__Exercise__.
Select the lines below containing the word "that".

☆ ☆ ☆ ☆

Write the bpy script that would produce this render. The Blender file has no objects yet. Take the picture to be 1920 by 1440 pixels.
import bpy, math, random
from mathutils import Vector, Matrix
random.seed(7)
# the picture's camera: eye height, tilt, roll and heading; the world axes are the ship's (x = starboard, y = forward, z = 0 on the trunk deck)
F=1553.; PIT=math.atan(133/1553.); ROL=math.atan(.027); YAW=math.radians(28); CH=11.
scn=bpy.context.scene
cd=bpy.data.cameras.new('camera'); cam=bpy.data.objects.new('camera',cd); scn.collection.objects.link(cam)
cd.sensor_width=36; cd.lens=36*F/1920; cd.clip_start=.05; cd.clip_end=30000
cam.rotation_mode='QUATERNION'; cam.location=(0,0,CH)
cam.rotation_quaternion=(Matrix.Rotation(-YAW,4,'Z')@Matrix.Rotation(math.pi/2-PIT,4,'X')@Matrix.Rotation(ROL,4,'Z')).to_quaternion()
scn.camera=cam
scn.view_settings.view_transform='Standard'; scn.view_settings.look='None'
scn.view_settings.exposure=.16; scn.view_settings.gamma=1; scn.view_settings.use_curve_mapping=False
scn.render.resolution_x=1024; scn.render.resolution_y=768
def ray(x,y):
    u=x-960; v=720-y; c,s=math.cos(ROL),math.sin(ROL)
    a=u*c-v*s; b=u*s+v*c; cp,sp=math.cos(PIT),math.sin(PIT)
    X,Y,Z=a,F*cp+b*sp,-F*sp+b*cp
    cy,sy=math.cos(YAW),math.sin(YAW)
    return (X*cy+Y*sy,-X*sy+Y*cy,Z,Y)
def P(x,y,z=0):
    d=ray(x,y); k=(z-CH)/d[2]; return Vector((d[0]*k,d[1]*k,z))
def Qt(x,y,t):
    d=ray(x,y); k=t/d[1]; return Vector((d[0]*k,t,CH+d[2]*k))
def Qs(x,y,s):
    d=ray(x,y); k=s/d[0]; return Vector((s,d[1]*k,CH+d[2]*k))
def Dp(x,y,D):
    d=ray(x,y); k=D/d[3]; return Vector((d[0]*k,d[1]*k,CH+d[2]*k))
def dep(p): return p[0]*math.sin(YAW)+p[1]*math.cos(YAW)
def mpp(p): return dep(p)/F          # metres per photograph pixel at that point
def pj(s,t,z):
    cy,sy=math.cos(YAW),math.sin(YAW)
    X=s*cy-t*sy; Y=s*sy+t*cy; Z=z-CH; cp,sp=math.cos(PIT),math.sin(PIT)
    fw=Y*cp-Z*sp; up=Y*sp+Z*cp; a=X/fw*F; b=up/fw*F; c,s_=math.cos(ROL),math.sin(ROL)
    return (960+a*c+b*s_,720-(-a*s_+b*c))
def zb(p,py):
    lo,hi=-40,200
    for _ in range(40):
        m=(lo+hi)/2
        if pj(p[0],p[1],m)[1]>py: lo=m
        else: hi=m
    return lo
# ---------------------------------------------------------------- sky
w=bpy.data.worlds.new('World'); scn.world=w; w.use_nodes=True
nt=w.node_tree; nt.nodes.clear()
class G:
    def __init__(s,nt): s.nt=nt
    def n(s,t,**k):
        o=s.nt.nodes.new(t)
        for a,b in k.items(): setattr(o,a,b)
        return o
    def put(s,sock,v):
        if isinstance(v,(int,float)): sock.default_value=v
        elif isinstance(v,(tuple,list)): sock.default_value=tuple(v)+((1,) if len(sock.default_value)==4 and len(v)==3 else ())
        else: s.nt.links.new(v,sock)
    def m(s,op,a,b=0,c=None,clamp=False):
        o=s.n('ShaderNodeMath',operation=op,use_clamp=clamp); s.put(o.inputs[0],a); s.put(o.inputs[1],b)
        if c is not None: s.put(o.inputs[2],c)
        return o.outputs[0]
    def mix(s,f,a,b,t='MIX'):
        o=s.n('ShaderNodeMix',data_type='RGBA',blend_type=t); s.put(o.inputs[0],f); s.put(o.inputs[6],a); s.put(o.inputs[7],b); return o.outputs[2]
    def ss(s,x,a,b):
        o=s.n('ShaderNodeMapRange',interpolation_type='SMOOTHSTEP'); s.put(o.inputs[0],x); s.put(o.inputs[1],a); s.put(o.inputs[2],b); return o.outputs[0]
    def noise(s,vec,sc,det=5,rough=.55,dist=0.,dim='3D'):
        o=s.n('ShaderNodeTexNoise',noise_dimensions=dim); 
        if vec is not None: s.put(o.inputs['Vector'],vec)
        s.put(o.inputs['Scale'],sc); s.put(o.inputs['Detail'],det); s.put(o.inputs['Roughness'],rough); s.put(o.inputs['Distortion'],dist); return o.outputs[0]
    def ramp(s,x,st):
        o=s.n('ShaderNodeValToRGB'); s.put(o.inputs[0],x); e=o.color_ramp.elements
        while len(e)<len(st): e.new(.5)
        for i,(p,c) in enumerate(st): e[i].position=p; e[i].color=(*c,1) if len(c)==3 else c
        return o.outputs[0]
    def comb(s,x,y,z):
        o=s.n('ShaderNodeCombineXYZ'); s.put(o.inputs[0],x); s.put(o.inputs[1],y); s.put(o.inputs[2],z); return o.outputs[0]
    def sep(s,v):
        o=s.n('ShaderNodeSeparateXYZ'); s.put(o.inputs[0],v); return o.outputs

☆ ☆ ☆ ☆

__Answer to this problem__.
Write the bpy script that would produce this render. The Blender file has no objects yet. Take the picture to be 1920 by 1440 pixels.
def mpp(p): return dep(p)/F          # metres per photograph pixel at that point